▶ [Data segment]
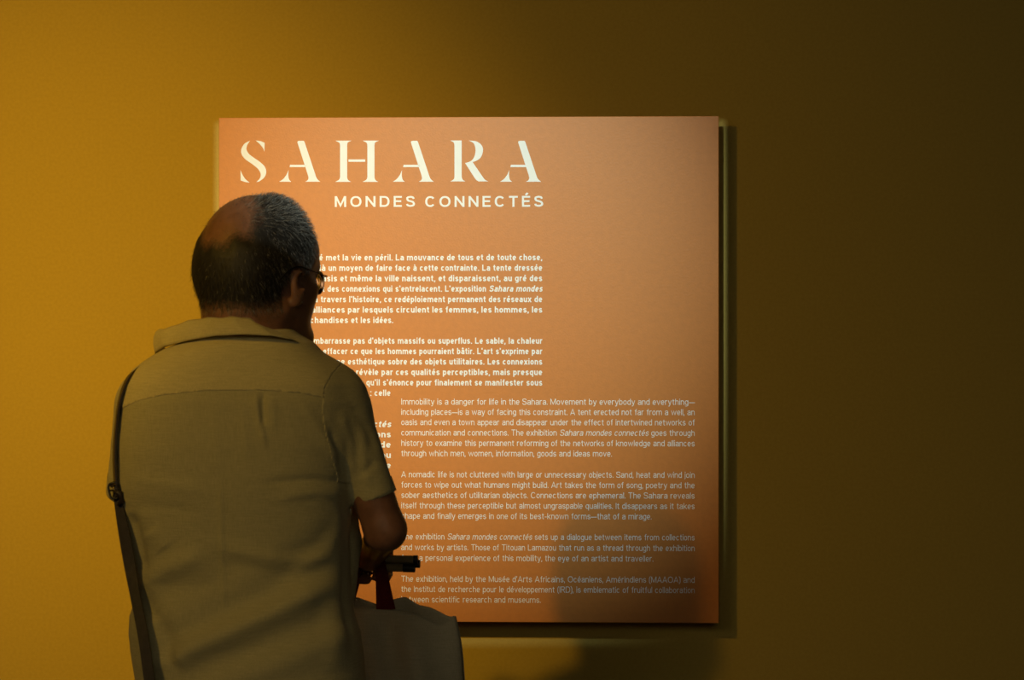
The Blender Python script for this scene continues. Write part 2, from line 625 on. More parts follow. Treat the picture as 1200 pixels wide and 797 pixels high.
def word_geo(word, h, size, xs, space):
    ital = word.startswith('*')
    word = word.lstrip('*')
    V, Fc, ox = [], [], 0.0
    for i, ch in enumerate(word):
        w, S = glyph(ch, h)
        for k, s in enumerate(S):
            stroke_mesh(s, h if ch not in ".:'" else h * 1.1, V, Fc, ox, size, xs, .2 if ital else 0, .00003 * k)
        ox += w + space
    return V, Fc, (ox - space) * size * xs


def text_line(name, words, x_anchor, x_right, base, cap, h, hidden=(), space=0.135, label=None, split=False):
    """words set between two measured x; hidden words continue to the left of the anchor"""
    size = cap * (PX1 - PX0) / 586.0
    Lx, Rx = W(x_anchor, base, TY).x, W(x_right, base, TY).x
    bl = W(x_anchor, base, TY).z
    total = sum(word_geo(w, h, size, 1, space)[2] for w in words)
    n = len(words) - 1
    gap0 = .50 * size
    xs = (Rx - Lx - gap0 * n) / total
    xs = max(.80, min(1.06, xs)) if n else (Rx - Lx) / total
    gap = (Rx - Lx - total * xs) / max(n, 1)
    x = Lx
    V, Fc = [], []

    def put(wd, x):
        v, f, w = word_geo(wd, h, size, xs, space)
        k = len(V)
        V.extend([(x + p[0], TY - p[2], bl + p[1]) for p in v])
        Fc.extend([tuple(k + i for i in q) for q in f])
        return w
    for wd in words:
        x += put(wd, x) + gap
    if hidden:                                   # reaches back to the column's left margin
        x0 = W(HIDDEN_LEFT, base, TY).x
        tot = sum(word_geo(w, h, size, 1, space)[2] for w in hidden)
        gap = min(gap, gap0 * 1.1) if n else gap0
        xs = max(.74, min(1.06, (Lx - x0 - gap * len(hidden)) / tot))
        x = Lx
        for wd in reversed(hidden):
            x -= word_geo(wd, h, size, xs, space)[2] + gap
            put(wd, x)
    return obj(name, V, Fc, M['print'], panel)


HIDDEN_LEFT = 312.0
# the subtitle: each word a part
text_line('subtitle_word', ['MONDES'], 392.3, 486.3, 242.6, 12.7, .084, space=.33)
text_line('subtitle_word', ['CONNECTÉS'], 498.3, 636.5, 242.6, 12.7, .084, space=.33)
BCAP, BOLD = 7.3, 0.094
fr = [
    (305.4, 'met la vie en péril. La mouvance de tous et de toute chose,', 382, 635.4, "L'immobilité"),
    (317.6, 'un moyen de faire face à cette contrainte. La tente dressée', 385, 635.4, 'des lieux, là'),
    (329.8, 'et même la ville naissent, et disparaissent, au gré des', 398.7, 635.4, "d'un puits, oasis"),
    (342.0, "et des connexions qui s'entrelacent. L'exposition *Sahara *mondes", 372.8, 635.4, 'échanges'),
    (354.3, "à travers l'histoire, ce redéploiement permanent des réseaux de", 368.3, 635.4, '*connectés'),
    (366.5, 'par lesquels circulent les femmes, les hommes, les', 407.7, 635.4, "savoirs, d'alliances"),
    (378.7, 'et les idées.', 411.5, 460.8, 'les marchandises'),
    (402.9, "s'embarrasse pas d'objets massifs ou superflus. Le sable, la chaleur", 356, 635.4, 'On ne'),
    (415.1, "effacer ce que les hommes pourraient bâtir. L'art s'exprime par", 378.7, 635.4, 'vent peut à'),
    (427.3, 'esthétique sobre des objets utilitaires. Les connexions', 407.7, 635.4, 'le chant, par une'),
    (439.6, 'révèle par ces qualités perceptibles, mais presque', 417.3, 635.4, 'éphémères, on se'),
    (451.8, "qu'il s'énonce pour finalement se manifester sous", 429.3, 635.4, 'disparaît dès lors'),
    (464.0, ': celle', 433.9, 457.6, 'une forme connue'),
    (500.6, '*connectés', 407, 458.0, "*Sahara *mondes"),
    (512.5, 'collections', 402, 458.0, "un dialogue entre"),
    (524.6, 'de', 445.5, 458.0, "et artistes. Celles"),
    (536.8, 'continu', 419, 458.0, 'qui forme un fil'),
    (548.8, 'parcours de', 398, 458.0, 'au long du'),
]
fr[-1] = (548.8, 'artiste', 423, 458.0, "et du regard d'un")
for b, s, x0, x1, hid in fr:
    text_line('text_line', s.split(), x0, x1, b, BCAP, BOLD, hid.split())
en = [
    (474.2, 'Immobility is a danger for life in the Sahara. Movement by everybody and everything—'),
    (486.2, 'including places—is a way of facing this constraint. A tent erected not far from a well, an'),
    (498.2, 'oasis and even a town appear and disappear under the effect of intertwined networks of'),
    (510.4, 'communication and connections. The exhibition *Sahara *mondes *connectés goes through'),
    (522.6, 'history to examine this permanent reforming of the networks of knowledge and alliances'),
    (534.7, 'through which men, women, information, goods and ideas move.', 717.0),
    (559.4, 'A nomadic life is not cluttered with large or unnecessary objects. Sand, heat and wind join'),
    (571.5, 'forces to wipe out what humans might build. Art takes the form of song, poetry and the'),
    (583.6, 'sober aesthetics of utilitarian objects. Connections are ephemeral. The Sahara reveals'),
    (595.8, 'itself through these perceptible but almost ungraspable qualities. It disappears as it takes'),
    (608.0, 'shape and finally emerges in one of its best-known forms—that of a mirage.', 763.5),
    (632.3, 'The exhibition *Sahara *mondes *connectés sets up a dialogue between items from collections'),
    (644.8, 'and works by artists. Those of Titouan Lamazou that run as a thread through the exhibition'),
    (657.2, 'form a personal experience of this mobility, the eye of an artist and traveller.', 765.5),
    (681.8, "The exhibition, held by the Musée d'Arts Africains, Océaniens, Amérindiens (MAAOA) and"),
    (693.8, 'the Institut de recherche pour le développement (IRD), is emblematic of fruitful collaboration'),
    (705.9, 'between scientific research and museums.', 633.5),
]
for row in en:
    x1 = row[2] if len(row) > 2 else 814.0
    text_line('text_line', row[1].split(), 470.3, x1, row[0], 7.1, 0.052)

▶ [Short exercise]
Repeat the listing above exactly from its first line to the line containing "return V, Fc, (ox - space) * size * xs", both included, and omit the pictures.

▶ [Output]
The Blender Python script for this scene continues. Write part 2, from line 625 on. More parts follow. Treat the picture as 1200 pixels wide and 797 pixels high.
def word_geo(word, h, size, xs, space):
    ital = word.startswith('*')
    word = word.lstrip('*')
    V, Fc, ox = [], [], 0.0
    for i, ch in enumerate(word):
        w, S = glyph(ch, h)
        for k, s in enumerate(S):
            stroke_mesh(s, h if ch not in ".:'" else h * 1.1, V, Fc, ox, size, xs, .2 if ital else 0, .00003 * k)
        ox += w + space
    return V, Fc, (ox - space) * size * xs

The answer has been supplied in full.